## The problem
Scan the material that follows. Copy every line containing the word "scene".

## Data section
+===+
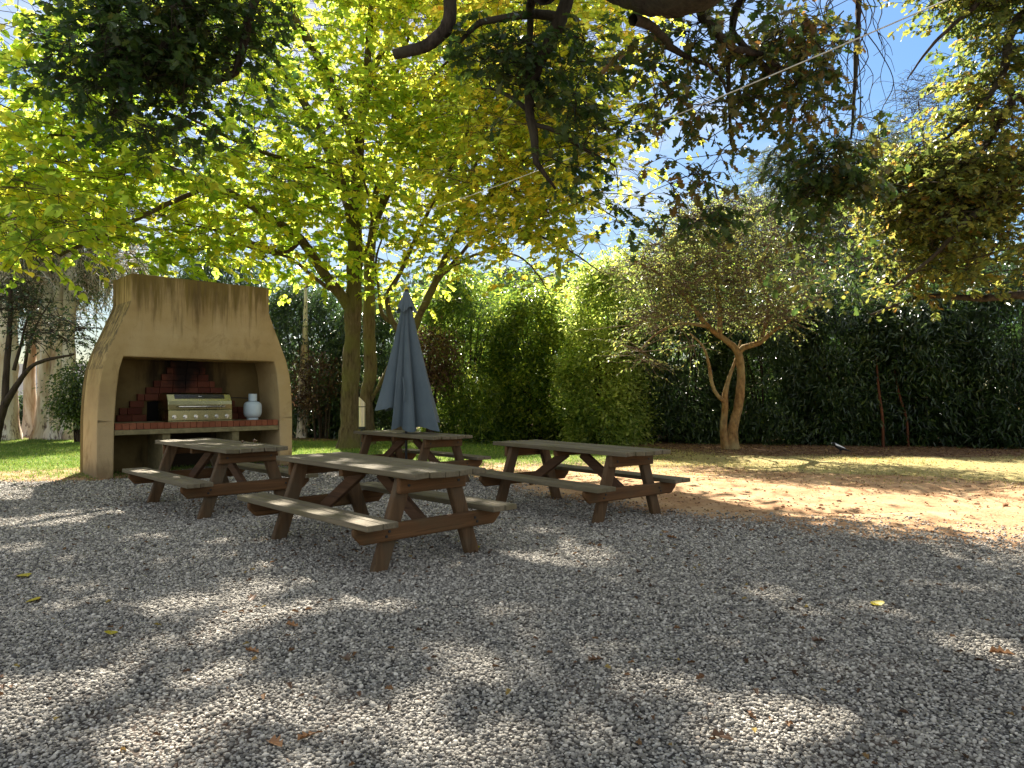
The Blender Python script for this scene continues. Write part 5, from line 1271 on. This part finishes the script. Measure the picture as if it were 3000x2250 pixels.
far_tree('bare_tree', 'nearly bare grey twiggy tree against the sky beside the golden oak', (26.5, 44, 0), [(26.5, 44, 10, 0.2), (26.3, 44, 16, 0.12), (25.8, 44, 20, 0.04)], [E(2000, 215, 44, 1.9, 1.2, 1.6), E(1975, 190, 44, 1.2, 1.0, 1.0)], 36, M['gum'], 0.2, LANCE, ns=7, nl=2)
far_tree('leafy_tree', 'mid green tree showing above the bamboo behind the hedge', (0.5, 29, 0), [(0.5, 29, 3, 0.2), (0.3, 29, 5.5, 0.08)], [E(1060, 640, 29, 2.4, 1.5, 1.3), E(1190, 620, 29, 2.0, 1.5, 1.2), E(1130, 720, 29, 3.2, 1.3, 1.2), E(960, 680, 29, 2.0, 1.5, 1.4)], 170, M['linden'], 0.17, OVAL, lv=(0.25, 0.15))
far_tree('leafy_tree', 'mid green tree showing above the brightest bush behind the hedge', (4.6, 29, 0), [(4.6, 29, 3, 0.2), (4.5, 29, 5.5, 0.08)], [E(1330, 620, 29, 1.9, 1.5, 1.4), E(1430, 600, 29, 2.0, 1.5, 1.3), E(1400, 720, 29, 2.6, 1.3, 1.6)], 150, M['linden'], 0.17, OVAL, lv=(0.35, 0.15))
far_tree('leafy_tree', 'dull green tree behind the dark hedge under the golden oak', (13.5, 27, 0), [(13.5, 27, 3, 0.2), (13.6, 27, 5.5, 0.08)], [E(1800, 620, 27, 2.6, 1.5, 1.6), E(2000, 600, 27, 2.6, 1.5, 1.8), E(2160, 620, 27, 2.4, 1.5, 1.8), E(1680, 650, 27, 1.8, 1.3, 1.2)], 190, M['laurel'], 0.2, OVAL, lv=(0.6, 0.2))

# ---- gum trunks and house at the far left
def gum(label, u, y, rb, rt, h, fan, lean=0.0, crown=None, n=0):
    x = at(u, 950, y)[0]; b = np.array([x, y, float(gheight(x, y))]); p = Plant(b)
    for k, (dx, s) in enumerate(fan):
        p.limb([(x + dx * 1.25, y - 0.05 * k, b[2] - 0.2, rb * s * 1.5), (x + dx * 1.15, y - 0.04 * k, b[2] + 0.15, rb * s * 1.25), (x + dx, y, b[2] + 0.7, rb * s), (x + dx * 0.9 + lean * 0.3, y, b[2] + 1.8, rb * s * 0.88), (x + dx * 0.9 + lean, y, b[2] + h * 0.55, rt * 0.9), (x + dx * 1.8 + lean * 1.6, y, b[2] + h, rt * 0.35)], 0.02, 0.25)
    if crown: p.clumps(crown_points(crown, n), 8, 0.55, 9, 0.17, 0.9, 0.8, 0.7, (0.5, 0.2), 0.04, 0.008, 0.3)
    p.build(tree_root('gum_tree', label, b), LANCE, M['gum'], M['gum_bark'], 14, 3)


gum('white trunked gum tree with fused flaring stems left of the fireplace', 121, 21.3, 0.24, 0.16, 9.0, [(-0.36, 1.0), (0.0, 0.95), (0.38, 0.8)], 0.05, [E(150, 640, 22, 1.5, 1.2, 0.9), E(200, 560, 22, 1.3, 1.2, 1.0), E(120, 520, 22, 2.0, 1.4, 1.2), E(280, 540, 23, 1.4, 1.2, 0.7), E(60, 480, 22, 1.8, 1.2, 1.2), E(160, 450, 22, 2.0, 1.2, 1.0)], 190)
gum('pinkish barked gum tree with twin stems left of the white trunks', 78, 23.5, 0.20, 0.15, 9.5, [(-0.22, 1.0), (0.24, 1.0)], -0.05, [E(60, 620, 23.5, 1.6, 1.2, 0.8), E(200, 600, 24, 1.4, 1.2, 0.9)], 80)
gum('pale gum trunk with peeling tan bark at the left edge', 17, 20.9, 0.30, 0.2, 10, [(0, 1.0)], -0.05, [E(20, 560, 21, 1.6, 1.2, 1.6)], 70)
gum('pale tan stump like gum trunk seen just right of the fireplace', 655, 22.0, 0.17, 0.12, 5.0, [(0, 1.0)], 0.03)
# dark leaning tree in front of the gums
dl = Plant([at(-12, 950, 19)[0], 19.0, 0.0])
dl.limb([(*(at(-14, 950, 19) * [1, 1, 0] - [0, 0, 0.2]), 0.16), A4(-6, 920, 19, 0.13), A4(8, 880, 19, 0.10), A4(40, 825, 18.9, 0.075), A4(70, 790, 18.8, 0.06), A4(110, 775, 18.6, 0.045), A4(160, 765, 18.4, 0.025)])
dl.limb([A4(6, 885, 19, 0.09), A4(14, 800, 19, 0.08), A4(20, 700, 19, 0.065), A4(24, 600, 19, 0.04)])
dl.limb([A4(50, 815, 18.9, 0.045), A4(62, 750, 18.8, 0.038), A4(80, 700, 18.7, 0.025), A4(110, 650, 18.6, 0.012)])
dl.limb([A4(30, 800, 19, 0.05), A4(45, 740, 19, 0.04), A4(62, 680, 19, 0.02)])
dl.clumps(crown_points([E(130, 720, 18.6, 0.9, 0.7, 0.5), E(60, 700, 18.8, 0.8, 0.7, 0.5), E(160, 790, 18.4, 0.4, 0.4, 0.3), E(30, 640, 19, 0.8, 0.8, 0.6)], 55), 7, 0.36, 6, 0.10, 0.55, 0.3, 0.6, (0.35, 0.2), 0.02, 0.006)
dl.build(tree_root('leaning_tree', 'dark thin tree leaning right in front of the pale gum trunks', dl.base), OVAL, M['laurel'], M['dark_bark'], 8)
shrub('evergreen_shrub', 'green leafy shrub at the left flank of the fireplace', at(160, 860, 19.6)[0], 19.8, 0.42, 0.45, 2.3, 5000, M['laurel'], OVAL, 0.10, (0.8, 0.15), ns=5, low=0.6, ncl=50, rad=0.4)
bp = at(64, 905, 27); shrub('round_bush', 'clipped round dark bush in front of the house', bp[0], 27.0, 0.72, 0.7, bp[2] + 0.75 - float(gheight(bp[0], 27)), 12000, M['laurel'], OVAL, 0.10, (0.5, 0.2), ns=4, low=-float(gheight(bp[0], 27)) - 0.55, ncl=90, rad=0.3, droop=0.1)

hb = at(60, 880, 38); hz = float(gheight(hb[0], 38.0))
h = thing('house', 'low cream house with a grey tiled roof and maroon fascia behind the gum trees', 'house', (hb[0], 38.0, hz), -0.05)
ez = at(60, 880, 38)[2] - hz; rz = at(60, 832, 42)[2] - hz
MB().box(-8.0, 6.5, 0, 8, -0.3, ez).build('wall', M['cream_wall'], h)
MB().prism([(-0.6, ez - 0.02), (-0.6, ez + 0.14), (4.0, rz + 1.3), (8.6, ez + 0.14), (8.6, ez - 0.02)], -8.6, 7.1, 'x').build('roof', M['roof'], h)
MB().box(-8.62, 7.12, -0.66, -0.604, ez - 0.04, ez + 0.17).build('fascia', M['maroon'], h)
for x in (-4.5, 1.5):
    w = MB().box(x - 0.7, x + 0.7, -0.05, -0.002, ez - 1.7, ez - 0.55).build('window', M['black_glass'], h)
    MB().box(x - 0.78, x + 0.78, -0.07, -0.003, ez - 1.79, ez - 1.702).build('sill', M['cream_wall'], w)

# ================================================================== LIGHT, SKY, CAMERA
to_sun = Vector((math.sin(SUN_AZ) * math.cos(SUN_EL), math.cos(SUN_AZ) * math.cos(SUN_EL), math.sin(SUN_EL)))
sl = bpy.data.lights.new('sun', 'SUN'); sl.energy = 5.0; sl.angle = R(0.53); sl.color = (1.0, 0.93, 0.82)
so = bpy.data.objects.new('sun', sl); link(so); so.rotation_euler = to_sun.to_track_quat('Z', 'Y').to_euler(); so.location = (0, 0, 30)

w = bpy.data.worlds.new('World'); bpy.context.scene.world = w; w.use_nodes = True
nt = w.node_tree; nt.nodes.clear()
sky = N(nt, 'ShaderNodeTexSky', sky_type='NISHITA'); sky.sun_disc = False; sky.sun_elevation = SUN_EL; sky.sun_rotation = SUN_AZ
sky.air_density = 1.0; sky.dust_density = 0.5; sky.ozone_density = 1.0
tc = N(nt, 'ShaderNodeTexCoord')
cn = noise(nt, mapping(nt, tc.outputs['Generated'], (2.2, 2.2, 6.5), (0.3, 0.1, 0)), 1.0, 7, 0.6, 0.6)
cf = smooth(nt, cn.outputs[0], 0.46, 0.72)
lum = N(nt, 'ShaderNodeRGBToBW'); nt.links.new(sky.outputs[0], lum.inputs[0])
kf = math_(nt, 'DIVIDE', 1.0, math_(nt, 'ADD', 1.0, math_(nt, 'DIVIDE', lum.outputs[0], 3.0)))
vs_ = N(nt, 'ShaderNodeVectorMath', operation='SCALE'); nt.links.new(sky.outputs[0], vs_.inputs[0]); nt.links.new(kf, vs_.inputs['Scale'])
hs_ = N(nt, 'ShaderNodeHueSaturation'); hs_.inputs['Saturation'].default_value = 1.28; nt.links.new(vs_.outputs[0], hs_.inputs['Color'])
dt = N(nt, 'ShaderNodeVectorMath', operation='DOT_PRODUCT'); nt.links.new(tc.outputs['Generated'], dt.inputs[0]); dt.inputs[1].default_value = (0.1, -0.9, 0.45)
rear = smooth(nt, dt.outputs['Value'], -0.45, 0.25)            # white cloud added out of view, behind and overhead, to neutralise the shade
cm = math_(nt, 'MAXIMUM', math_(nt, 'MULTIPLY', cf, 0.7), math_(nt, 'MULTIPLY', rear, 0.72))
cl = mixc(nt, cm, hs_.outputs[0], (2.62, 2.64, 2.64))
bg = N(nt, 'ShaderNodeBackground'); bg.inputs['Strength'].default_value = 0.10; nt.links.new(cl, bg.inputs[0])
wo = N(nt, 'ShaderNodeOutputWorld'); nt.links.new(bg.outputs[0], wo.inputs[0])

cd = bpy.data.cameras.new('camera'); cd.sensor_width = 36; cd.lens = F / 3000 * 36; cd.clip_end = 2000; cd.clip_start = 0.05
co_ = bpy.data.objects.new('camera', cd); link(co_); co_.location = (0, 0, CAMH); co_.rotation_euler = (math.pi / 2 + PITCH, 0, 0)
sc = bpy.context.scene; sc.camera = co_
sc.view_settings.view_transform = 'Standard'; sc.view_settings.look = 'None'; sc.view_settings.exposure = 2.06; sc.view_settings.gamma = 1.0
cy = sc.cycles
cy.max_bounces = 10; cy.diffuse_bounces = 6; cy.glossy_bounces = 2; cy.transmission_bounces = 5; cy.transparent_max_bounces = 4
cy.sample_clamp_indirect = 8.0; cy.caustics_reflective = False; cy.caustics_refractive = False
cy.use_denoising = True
+===+
## Problem solution
The Blender Python script for this scene continues. Write part 5, from line 1271 on. This part finishes the script. Measure the picture as if it were 3000x2250 pixels.
w = bpy.data.worlds.new('World'); bpy.context.scene.world = w; w.use_nodes = True
sc = bpy.context.scene; sc.camera = co_